Relative-Motion analysis between two particles

[VinnyCee]

At the instant shown, the bicyclist shown at A is traveling at 7 m/s around the curve while increasing his speed at 0.5 m/s^2. The bicyclist at B is traveling at 8.5 m/s along the straight-a-way and increasing his speed at 0.7 m/s^2. Determine the relative vrlocity and the relative acceleration of A with respect to B at this instant.

http://img108.imageshack.us/img108/2137/engr204problem122012tn.jpg

I figured out the relative velocity:

$$\overrightarrow{V_B}\,=\,\left{(8.5)\,\widehat{i}\right}\,\frac{m}{s}$$

$$\overrightarrow{V_A}\,=\,\left{(7\,cos\,50)\,\widehat{i}\,+\,(-7\,sin\,50)\,\widehat{j}\right}\,\frac{m}{s}$$

$$\overrightarrow{V_{A/B}}\,=\,\overrightarrow{V_A}\,-\,\overrightarrow{V_B}$$

$$\overrightarrow{V_{A/B}}\,=\,\left{[\,(7\,cos\,50)\,-\,8.5]\,\widehat{i}\,+\,(-7\,sin\,50)\,\widehat{j}\right}\,\frac{m}{s}$$

$$\overrightarrow{V_{A/B}}\,=\,\left{(-4.00)\,\widehat{i}\,+\,(-5.36)\,\widehat{j}\right}\,\frac{m}{s}$$

$$V_{A/B}\,=\,\sqrt{(-4.00)^2\,+\,(-5.36)^2}\,=\,6.69\,\frac{m}{s}$$

The above answer for the magnitude of the velocity is correct. However, I cannot figure the acceleration part!

$$(A_A)_N\,=\,\frac{V_A^2}{\rho}\,=\,\frac{7^2}{50}\,=\,0.98\,\frac{m}{s^2}$$

I know the normal part of the bike at A's acceleration, but when I use this and the other EQ's for the acceleration, I don't get the correct answer!
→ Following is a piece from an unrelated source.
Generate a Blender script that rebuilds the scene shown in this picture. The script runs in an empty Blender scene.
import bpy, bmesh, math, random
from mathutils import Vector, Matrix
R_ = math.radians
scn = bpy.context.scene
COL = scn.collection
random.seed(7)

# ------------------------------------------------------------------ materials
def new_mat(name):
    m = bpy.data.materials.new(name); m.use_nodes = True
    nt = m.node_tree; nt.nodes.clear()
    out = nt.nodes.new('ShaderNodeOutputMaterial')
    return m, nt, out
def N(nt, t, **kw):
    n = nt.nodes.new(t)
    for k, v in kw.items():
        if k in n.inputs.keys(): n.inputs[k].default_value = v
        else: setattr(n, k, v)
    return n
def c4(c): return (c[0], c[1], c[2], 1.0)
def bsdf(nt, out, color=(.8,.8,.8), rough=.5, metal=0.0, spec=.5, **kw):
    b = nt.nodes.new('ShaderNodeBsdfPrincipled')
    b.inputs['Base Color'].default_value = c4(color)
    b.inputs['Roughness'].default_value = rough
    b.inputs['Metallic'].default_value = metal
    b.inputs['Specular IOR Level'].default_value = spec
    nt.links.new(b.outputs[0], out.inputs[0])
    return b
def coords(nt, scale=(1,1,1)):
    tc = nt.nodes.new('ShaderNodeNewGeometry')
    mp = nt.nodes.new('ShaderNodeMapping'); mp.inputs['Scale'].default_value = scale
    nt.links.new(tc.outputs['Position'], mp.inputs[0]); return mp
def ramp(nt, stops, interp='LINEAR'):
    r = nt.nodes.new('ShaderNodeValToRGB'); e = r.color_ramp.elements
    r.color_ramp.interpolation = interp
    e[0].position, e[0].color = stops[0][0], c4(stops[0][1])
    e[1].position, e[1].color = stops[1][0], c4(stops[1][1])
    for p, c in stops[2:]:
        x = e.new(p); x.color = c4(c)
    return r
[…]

Please Help!

$$a_B\,=\,a_A\,+\,a_{B/A}$$

 

[andrevdh]

The radial part of the acceleration of A, $$a_r$$ is given by
$$\frac{v^2}{r}$$ while the tangential acceleration of A is $$a_t\ =\ 0.5\ m/s^2$$ which will itself be normal to the indicated radius. This means that you need to decompose both these accelerations into x- and y-components to get the components of the acceleration of A. Much less work need to be done if you rather align your x/y axis with these two acceleration components $$a_r , a_t$$ and express the acceleration of B in this sytem.

 

[VinnyCee]

Thanks for the help!

I set up the coordinate system like you said and get the right answer:

$$\overrightarrow{A_{A}}\,=\,{(0.5)\,\widehat{i}\,+\,(-0.98)\,\widehat{j}}\,\frac{m}{s^2}$$

$$\overrightarrow{A_{B}}\,=\,{\left(0.7\,cos\,50\right)\,\widehat{i}\,+\,\left(0.7\,sin\,50\right)\,\widehat{j}}\,\frac{m}{s^2}$$

$$\overrightarrow{A_{A/B}}\,=\,\overrightarrow{A_A}\,-\,\overrightarrow{A_B}$$

$$\overrightarrow{A_{A/B}}\,=\,{(0.05)\,\widehat{i}\,+\,(-1.52)\,\widehat{j}}\,\frac{m}{s^2}$$

$$A_{A/B}\,=\,\sqrt{\left(0.05\,\frac{m}{s^2}\right)^2\,+\,\left(-1.52\,\frac{m}{s^2}\right)^2}\,=\,1.52\,\frac{m}{s^2}$$

 

[andrevdh]

Its a privilege to help someone who enjoys his physics and gives me great pleasure.